O pequenozinho dizia algum nome.
Por mais que ela não recordasse a dona da viagem, entregava o planta de bom grado. Parecia que seu pagamento era o fato de ela ser lembrada por pessoas dos quatro cantos do lugar.
Ainda ontem, quando mamãe tomava sua benção e se despedia para voltar a Belém, ela segurou com todas as forças suas mãos e beijou de forma repetida. Se tinha uma coisa que Vidoca fazia com maestria era retribuir o carinho que recebia.
Quando penso nela, me vem a memória sua casa na Vila Bexó. Quintal grande. Aroma de flores em tudo. Apesar de que sua vida não começou como um mar de rosas. Cearense de nascimento, perdeu sua mãe ainda no parto. Trazida no tempo dos Soldados da Borracha para o Pará, foi criada pela madrinha, a quem coube lhe passar, enfim, amor, alfabetização e carinho.
Benzedeira, fumentadora de mãos abençoadas, militava no Apostolado da Oração. Coração generoso, foi ela quem me concedeu o apelido de "Coração". Tudo porque, gordinho, um vizinho queria me chamar de "Bobó de Boi". "Bobó não, vizinho! Se tem bobó, também tem coração!" E assim ficou.

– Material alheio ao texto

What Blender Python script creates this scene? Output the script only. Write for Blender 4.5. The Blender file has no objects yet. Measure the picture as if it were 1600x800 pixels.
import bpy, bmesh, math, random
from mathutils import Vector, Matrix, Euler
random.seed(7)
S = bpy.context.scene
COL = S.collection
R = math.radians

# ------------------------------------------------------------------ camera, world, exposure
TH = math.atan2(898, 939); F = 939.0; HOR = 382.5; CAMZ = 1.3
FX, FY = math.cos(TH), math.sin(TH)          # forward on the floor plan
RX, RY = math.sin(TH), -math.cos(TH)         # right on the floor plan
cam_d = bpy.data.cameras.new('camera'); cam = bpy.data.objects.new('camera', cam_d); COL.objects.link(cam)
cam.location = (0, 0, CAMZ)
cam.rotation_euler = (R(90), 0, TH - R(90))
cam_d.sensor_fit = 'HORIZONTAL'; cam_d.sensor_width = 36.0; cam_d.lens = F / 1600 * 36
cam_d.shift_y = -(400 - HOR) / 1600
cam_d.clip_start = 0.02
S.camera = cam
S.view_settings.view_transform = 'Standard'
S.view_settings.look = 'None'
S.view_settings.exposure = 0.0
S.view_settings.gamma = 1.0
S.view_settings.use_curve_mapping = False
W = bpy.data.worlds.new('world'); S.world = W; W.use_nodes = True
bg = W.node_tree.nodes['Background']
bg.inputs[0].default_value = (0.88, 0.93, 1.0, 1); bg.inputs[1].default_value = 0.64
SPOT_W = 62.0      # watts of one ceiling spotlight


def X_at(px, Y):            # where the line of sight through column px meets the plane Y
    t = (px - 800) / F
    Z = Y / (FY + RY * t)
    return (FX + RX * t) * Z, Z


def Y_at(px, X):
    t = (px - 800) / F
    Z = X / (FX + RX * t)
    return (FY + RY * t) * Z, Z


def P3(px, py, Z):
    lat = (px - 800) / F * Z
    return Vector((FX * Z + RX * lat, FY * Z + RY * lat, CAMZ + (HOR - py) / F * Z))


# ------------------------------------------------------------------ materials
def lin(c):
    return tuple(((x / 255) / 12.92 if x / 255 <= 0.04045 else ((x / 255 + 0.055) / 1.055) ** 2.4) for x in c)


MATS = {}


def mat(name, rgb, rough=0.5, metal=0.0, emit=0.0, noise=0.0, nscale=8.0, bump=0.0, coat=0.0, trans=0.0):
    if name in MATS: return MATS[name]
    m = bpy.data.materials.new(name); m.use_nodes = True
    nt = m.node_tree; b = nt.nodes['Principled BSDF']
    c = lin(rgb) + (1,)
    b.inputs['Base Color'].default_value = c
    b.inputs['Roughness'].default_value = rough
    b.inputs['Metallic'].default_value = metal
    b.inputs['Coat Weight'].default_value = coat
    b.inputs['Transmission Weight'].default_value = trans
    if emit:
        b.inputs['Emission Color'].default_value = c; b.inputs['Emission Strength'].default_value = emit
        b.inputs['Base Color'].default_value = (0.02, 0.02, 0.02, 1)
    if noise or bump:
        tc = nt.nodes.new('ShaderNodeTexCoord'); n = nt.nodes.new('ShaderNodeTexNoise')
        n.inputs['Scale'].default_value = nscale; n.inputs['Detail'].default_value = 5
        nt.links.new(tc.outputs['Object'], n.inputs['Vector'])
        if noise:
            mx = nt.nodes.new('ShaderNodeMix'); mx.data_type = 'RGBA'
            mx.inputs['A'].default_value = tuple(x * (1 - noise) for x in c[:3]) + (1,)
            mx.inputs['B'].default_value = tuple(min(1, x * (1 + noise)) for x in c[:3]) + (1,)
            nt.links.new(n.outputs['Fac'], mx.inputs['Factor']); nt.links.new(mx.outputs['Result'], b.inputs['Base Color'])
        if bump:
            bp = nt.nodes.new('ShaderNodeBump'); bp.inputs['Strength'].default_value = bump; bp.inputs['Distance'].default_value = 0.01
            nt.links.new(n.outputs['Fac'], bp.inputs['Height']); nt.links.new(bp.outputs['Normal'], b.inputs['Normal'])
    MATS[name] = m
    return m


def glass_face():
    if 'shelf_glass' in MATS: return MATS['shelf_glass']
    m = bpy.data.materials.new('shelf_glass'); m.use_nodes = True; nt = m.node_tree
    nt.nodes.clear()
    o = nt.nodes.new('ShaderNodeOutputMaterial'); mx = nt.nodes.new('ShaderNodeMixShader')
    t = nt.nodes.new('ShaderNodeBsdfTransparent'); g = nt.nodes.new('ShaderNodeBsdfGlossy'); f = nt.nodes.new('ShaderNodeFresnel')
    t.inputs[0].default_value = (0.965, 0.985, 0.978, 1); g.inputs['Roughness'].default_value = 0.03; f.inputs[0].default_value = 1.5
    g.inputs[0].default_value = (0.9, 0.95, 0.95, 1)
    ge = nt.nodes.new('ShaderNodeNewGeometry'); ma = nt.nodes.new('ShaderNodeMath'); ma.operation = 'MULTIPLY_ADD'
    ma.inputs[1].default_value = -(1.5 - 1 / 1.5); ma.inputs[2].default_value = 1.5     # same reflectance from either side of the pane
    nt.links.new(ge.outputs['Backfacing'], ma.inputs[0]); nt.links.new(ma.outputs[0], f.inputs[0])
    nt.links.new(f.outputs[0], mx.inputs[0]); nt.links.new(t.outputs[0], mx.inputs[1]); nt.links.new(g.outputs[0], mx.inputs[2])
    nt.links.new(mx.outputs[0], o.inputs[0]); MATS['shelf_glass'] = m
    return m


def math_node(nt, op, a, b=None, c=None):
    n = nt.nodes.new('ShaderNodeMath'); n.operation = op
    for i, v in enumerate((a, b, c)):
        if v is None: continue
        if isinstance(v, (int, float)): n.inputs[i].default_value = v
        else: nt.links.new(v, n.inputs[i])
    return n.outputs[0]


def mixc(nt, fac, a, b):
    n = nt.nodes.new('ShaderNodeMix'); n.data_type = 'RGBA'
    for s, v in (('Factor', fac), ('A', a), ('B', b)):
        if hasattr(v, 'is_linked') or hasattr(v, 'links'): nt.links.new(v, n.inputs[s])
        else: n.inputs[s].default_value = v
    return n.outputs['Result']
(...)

Árvore, para ela a gente foi galho, folha, fruto. Cada qual com seu apelido e forma. Fiquei sendo para sempre seu Neto de Vó ou Pão da Nini. E era assim. Vidoca era a especialidade em pessoa. Talvez essa seja a última grande reunião desse batalhão chamado família. Estou encontrando parente que talvez nunca mais veria. Mais um ato de grandeza dessa guerreira, que teve o superlativo como marca. Desde os tempos da abundância de toneladas de maparás na feitoria do sítio na "casa grande". Das lenhas para assar o peixe. Do amontoado de paneiro. Até seu descanso final no Cristo Redentor, casa da tia Tóia, filha mais nova, que também cuidou dela, literalmente, até seu último suspiro. No dia de todos os santos.